Generate a KB API key

Open Settings → API Keys, click Create Key, select knowledge:read and knowledge:write, give it a name, and copy the key once it appears — it's only shown one time.

May 12, 20263 min read

Generate a KB API key

To push articles into the Knowledge Base from outside the in-app editor — a doc-as-code pipeline, a migration script, a sync from another system — you need a tenant API key with the right scopes. This walks through generating one.

Before you start

  • A user role that can manage API keys (typically admin).
  • A clear idea of what you need the key for. Name it accordingly.

Steps

  1. Open Settings → API Keys. You’ll see a list of existing keys, if any, with names, creation dates, and scopes.
  2. Click Create Key.
  3. In the dialog, fill in:
    Name — descriptive. Examples: doc-as-code-pipeline, github-actions-sync, migration-from-zendesk. A future-you needs to know what this key does without opening the script that uses it.
    Scopes — check the scopes the key needs. Leave the section empty if you want the key to inherit all allowed scopes (this is permissive — be explicit unless you have a reason).
  4. For Knowledge Base pushes, check both:
    knowledge:read — required for listing existing articles, categories, and tags. The doc-as-code pattern needs this to find existing slugs and decide create vs. update.
    knowledge:write — required to create, update, and delete articles, categories, subcategories, and tags.
  5. Click Create Key.

A dialog appears with the new key. It looks like sa_live_abc123def456... (or sa_test_... on dev/staging).

Copy the key — once

A yellow warning sits on the dialog: “Store this key securely. It grants access to your API and cannot be retrieved after closing this dialog.”

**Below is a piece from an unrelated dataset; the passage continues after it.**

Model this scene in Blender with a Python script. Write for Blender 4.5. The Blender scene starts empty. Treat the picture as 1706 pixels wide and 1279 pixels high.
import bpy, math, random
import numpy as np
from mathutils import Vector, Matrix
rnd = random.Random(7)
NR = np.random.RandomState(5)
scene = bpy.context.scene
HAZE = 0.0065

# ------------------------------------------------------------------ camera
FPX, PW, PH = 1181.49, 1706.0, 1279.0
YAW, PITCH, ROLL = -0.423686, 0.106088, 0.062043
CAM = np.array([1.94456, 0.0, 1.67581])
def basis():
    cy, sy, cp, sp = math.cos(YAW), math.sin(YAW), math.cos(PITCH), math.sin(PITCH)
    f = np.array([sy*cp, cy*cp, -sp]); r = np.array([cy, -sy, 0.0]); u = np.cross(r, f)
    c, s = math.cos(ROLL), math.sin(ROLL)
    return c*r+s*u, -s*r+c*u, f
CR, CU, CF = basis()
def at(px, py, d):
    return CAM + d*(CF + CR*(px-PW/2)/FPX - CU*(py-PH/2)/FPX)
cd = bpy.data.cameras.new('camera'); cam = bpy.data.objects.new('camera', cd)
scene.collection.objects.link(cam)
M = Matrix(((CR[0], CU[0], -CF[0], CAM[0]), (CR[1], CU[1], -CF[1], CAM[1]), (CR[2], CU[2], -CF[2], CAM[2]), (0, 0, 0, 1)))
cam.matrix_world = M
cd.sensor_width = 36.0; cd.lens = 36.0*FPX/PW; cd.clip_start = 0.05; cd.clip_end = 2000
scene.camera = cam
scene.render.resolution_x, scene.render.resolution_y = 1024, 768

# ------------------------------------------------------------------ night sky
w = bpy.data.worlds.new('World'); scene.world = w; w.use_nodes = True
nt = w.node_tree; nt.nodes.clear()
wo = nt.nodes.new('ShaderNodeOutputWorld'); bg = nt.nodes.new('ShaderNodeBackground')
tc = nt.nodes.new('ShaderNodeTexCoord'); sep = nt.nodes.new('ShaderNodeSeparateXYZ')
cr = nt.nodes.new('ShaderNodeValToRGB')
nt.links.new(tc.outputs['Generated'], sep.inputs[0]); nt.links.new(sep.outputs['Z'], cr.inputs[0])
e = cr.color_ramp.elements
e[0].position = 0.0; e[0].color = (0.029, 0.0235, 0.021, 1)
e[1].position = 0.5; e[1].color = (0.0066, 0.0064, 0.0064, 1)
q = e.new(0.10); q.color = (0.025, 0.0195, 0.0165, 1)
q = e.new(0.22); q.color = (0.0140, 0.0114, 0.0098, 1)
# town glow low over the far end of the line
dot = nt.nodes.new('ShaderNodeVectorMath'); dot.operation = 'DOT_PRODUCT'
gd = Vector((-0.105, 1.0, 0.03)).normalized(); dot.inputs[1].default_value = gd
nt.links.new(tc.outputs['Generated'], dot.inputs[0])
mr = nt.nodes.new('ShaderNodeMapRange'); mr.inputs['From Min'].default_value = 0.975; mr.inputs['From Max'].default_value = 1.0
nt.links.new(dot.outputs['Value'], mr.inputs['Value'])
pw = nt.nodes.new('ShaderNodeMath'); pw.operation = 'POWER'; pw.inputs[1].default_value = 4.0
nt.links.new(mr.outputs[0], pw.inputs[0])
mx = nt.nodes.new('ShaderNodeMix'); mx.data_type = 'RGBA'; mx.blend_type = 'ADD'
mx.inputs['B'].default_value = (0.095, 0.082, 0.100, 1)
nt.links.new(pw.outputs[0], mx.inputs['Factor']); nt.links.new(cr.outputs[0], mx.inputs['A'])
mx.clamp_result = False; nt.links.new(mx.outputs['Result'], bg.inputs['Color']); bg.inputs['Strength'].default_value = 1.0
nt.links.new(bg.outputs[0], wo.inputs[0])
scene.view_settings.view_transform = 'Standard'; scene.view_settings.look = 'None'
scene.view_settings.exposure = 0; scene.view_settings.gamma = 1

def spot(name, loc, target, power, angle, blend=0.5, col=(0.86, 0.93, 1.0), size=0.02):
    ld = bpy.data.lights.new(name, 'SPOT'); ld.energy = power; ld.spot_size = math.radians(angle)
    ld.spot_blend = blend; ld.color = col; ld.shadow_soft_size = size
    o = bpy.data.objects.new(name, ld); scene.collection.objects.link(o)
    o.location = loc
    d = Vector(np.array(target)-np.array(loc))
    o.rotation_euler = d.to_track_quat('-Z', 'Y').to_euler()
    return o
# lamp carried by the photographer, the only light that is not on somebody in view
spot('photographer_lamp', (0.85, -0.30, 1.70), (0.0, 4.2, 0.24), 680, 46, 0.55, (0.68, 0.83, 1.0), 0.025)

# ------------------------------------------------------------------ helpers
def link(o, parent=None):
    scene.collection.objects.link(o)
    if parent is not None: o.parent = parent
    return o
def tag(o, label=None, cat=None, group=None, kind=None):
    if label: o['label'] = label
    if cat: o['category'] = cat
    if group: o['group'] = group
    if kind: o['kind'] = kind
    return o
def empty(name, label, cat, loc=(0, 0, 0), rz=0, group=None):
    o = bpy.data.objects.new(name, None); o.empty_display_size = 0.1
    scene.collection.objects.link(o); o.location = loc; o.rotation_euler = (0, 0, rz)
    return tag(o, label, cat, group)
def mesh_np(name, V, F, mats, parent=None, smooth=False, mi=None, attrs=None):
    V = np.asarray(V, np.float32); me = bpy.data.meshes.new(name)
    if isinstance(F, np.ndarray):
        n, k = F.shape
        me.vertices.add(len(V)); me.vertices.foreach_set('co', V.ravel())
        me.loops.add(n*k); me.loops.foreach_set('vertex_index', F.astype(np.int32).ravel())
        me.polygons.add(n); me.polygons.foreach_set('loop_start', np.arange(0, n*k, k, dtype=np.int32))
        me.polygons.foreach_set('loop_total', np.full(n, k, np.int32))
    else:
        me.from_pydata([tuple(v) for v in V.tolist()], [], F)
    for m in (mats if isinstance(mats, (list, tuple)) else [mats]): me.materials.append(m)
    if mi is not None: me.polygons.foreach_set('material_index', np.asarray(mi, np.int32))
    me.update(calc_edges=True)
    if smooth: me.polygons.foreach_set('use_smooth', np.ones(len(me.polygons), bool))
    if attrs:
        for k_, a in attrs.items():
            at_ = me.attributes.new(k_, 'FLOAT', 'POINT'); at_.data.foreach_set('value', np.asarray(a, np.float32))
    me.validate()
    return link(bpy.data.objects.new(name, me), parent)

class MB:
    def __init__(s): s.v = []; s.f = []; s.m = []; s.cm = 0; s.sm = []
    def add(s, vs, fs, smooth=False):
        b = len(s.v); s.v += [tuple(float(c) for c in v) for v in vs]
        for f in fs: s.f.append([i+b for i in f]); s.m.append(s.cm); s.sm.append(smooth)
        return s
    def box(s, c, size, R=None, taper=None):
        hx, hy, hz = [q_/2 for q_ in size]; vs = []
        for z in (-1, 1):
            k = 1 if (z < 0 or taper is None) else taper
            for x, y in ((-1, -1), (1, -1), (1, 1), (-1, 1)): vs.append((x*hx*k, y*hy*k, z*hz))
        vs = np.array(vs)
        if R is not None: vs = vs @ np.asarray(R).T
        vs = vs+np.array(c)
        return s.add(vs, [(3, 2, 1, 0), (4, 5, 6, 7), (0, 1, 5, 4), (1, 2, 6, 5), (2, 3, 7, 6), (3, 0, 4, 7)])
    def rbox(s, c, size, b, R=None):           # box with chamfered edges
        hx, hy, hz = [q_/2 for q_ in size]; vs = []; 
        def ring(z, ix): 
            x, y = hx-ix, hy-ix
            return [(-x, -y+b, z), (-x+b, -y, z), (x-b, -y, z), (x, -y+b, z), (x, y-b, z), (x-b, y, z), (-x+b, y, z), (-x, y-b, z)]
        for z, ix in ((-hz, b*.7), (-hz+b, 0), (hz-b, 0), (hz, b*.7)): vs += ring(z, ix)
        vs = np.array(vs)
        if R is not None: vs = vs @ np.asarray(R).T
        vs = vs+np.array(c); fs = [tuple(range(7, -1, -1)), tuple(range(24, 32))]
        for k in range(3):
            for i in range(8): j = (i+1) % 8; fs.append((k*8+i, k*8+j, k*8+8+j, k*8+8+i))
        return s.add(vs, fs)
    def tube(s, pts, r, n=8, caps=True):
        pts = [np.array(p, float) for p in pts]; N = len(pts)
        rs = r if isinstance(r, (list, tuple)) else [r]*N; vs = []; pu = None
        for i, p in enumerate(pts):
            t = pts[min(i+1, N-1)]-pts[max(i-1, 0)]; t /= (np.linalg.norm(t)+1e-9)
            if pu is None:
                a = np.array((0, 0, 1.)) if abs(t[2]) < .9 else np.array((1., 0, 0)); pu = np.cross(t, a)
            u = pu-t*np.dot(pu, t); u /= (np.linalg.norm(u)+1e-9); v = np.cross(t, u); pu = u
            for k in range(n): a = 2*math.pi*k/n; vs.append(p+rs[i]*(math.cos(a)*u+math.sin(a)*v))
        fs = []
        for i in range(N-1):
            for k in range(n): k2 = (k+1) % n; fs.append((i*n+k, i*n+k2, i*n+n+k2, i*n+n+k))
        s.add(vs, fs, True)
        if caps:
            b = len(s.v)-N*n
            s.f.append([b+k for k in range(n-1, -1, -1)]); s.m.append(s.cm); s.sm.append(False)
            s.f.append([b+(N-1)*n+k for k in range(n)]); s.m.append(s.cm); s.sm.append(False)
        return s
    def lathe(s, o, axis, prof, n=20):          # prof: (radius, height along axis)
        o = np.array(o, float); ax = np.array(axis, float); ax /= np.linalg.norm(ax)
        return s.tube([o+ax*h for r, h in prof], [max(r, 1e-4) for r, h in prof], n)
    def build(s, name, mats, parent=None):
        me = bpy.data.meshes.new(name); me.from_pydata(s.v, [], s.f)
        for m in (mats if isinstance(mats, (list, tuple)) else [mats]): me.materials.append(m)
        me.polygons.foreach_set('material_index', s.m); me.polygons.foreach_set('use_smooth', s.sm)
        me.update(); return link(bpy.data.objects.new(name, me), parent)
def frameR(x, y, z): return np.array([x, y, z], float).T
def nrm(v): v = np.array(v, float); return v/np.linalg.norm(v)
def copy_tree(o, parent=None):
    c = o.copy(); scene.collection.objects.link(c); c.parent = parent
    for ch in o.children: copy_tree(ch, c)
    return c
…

This is not a soft warning. Once you close the dialog, the key is hashed in the database and unreadable. If you lose it before saving, you’ll generate a new key and delete the old one.

Save the key to your secret store of choice:

  • For local development: a .env file ignored by Git, or a password manager.
  • For CI: the repo’s secret store (GitHub Actions secrets, GitLab CI variables, etc.).
  • For a team-shared pipeline: 1Password, Vault, or whatever your team uses for shared credentials.

Don’t paste API keys into chat, commit them to a repo, or include them in screenshots.

Verify the key works

A quick curl against the categories endpoint:

export ATENDER_API_KEY="sa_live_..."
curl -s "https://prod.atender.dev/api/v1/kb/categories" \
  -H "Authorization: Bearer $ATENDER_API_KEY" | head -c 500

Use https://staging.atender.dev for staging and https://dev.atender.dev for dev. A 200 response with a list of your tenant’s categories means the key is live. A 401 means the key is wrong or the scope is missing.

Rotating a key

When a team member with access leaves, or you suspect a key has leaked:

  1. Open Settings → API Keys.
  2. Create a new key with the same scopes and a clear name.
  3. Update your CI / scripts / pipelines to use the new key.
  4. Confirm the new key works.
  5. Delete the old key from Settings → API Keys.

Atender API keys don’t expire on their own — rotate on your own schedule.

Key prefixes — sa_live_ vs sa_test_

  • sa_live_* — Production — Real changes to your live KB. Treat with the same care as a production database password.
  • sa_test_* — Dev and staging — Sandbox keys. Used during development; a leak here doesn’t expose customer-visible content.

Always use a test key for development work. Promote to a live key only when the pipeline is ready for production.

Common gotchas

  • The scope labels in the dialog show as knowledge:read / knowledge:write. These literal strings are the scope identifiers — not a UI bug. Check both for full doc-as-code access.
  • An empty Scopes section means “all allowed scopes”. This is permissive; pick explicit scopes unless you really want the key to inherit everything.
  • The key is shown once. If you close the dialog without copying, generate a new key.
  • Different environments need different keys. A dev key won’t authenticate against production.